» **WHAT IS REQUIRED**: For the data below, report the number of lines that contain the string "from" and nothing else.
[SUPPLIED INFORMATION start]
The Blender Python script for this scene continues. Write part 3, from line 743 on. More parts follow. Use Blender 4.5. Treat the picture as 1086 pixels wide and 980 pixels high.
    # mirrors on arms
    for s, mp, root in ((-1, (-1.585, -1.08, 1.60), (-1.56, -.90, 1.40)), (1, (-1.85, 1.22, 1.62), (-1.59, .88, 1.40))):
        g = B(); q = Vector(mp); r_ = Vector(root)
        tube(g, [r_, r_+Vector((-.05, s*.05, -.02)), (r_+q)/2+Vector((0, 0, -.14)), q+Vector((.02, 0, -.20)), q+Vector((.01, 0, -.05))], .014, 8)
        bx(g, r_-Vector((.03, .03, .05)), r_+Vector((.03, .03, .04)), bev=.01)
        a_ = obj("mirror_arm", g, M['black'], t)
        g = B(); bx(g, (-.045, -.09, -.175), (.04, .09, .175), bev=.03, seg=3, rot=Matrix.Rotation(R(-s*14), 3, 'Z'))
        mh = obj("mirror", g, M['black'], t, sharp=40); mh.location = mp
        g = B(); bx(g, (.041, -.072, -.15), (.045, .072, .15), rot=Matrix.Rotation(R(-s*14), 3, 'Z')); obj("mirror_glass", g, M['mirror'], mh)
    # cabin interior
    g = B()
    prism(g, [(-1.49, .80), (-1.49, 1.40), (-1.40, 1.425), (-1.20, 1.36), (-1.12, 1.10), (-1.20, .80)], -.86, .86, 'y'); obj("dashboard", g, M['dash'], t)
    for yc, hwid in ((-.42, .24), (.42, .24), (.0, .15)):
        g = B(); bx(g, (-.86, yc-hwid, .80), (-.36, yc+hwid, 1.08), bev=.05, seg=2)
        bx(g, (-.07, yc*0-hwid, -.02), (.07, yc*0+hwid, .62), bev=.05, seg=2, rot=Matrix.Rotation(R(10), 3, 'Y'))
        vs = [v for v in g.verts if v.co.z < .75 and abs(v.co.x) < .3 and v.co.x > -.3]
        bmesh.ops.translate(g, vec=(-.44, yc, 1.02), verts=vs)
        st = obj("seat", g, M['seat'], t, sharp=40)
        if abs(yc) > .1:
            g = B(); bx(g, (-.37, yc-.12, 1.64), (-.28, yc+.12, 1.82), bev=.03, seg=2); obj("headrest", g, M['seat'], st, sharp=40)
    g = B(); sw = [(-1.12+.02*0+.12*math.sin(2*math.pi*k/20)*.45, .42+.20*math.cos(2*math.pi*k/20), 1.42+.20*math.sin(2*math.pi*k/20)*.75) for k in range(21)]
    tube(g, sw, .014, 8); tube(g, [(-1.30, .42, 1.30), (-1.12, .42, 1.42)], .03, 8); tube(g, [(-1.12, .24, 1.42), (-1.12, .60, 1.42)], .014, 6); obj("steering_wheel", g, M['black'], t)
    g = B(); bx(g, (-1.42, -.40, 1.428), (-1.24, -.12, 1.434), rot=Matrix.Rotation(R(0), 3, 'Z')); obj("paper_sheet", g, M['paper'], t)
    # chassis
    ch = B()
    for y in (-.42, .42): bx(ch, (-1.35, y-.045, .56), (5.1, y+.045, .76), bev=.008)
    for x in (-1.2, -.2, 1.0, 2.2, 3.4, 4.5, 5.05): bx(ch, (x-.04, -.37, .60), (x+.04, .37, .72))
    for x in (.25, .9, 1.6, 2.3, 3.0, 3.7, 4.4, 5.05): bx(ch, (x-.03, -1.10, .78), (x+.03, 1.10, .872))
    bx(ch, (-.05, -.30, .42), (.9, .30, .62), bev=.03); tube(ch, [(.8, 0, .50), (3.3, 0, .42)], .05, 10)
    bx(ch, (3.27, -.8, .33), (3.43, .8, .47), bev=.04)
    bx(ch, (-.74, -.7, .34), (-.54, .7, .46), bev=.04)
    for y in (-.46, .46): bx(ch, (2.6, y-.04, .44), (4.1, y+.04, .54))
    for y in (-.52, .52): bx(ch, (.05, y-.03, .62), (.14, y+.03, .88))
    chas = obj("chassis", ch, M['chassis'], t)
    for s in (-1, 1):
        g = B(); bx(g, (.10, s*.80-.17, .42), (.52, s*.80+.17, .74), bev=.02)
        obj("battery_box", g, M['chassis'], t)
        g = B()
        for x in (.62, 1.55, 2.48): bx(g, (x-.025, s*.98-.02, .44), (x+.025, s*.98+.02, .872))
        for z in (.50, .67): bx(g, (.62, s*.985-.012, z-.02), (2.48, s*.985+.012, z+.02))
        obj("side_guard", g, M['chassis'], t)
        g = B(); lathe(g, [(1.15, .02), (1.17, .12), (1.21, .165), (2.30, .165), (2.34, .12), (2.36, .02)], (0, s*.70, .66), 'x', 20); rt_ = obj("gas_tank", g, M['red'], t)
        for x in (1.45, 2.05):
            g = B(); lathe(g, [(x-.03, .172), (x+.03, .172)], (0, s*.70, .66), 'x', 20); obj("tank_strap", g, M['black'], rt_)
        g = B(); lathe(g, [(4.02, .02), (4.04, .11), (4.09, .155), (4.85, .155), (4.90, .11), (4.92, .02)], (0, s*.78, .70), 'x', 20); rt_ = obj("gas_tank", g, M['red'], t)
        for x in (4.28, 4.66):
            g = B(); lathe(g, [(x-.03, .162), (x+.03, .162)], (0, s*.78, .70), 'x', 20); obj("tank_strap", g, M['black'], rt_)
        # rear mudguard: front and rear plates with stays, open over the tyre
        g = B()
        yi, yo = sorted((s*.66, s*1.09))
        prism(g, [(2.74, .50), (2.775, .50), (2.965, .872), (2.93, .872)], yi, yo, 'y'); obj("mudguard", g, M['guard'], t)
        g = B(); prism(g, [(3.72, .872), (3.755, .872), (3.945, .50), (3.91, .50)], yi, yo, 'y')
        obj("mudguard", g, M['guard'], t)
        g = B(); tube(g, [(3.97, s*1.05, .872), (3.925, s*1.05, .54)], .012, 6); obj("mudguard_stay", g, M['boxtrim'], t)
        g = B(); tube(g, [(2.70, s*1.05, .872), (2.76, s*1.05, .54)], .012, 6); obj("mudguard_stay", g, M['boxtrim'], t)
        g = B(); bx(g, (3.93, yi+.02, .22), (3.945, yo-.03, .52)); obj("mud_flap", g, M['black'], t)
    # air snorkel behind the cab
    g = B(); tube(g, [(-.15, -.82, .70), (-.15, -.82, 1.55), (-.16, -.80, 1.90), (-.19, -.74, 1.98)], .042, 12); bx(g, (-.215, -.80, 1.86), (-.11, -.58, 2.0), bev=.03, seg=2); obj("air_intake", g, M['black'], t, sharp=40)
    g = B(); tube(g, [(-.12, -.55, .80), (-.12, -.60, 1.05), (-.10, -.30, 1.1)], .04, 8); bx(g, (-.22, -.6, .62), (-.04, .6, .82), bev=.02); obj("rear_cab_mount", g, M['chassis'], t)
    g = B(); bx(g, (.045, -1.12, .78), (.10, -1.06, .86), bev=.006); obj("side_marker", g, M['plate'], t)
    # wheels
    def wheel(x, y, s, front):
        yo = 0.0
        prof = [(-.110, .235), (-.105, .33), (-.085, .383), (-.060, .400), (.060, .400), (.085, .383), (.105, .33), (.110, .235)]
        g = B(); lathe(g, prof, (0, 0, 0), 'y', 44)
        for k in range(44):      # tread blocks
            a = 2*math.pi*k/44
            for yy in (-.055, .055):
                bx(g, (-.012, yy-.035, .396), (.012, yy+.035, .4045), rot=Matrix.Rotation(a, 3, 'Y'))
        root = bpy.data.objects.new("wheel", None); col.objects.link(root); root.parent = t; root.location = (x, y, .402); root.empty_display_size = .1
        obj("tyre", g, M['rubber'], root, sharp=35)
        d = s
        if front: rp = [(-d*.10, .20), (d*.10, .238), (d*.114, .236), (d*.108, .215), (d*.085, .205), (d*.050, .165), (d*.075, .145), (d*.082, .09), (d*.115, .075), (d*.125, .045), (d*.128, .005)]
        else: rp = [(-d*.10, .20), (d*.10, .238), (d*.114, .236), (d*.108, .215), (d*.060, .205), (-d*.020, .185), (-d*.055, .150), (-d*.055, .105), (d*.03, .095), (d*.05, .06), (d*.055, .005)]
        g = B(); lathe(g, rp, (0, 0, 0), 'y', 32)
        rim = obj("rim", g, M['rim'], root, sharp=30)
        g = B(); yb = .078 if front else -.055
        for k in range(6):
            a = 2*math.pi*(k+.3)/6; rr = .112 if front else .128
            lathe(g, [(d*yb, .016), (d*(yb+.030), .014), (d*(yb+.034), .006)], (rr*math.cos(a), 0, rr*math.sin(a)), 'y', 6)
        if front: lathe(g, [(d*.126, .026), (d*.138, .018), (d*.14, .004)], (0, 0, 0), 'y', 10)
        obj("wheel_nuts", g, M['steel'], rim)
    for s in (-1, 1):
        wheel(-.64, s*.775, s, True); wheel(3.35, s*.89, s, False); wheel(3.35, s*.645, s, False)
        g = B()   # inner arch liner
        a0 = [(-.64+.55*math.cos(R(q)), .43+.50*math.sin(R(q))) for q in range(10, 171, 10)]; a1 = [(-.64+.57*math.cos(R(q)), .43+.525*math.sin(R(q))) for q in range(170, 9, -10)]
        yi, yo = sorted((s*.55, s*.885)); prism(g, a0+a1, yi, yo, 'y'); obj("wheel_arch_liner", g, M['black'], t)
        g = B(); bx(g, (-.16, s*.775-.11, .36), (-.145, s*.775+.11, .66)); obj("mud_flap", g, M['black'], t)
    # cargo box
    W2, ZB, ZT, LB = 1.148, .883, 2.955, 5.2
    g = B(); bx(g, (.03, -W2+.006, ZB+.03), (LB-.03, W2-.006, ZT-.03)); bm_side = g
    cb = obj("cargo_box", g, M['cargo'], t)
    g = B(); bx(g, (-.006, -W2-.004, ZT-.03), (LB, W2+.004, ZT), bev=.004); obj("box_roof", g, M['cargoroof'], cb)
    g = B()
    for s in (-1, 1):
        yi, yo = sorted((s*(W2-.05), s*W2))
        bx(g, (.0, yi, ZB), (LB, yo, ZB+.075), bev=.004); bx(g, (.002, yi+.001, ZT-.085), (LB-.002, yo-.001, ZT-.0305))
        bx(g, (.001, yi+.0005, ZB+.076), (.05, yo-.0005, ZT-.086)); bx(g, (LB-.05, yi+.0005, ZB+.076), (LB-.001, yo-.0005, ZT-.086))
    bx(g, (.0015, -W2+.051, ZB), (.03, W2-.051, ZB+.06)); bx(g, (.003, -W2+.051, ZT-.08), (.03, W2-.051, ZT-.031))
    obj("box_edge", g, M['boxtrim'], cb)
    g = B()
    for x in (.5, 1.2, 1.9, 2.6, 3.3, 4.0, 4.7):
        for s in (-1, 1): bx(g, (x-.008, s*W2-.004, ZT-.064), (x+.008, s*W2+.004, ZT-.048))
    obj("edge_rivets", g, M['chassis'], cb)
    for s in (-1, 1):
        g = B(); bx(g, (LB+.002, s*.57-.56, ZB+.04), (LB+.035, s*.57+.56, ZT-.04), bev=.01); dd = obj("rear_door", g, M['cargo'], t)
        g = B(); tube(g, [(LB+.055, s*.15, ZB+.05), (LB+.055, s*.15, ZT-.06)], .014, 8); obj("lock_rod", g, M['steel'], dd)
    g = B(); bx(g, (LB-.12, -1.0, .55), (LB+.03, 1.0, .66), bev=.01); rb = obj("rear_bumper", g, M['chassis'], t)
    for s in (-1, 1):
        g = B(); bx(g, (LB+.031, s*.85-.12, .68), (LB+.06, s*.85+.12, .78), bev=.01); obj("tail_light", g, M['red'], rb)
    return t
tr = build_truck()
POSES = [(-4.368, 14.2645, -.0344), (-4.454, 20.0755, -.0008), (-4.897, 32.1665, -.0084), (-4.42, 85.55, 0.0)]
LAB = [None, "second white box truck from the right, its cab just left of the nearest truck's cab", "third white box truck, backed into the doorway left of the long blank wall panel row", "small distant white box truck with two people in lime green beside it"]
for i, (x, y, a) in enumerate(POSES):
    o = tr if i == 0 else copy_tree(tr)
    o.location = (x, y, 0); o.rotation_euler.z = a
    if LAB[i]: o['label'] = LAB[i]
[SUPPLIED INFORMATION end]
» **TASK OUTPUT**: 2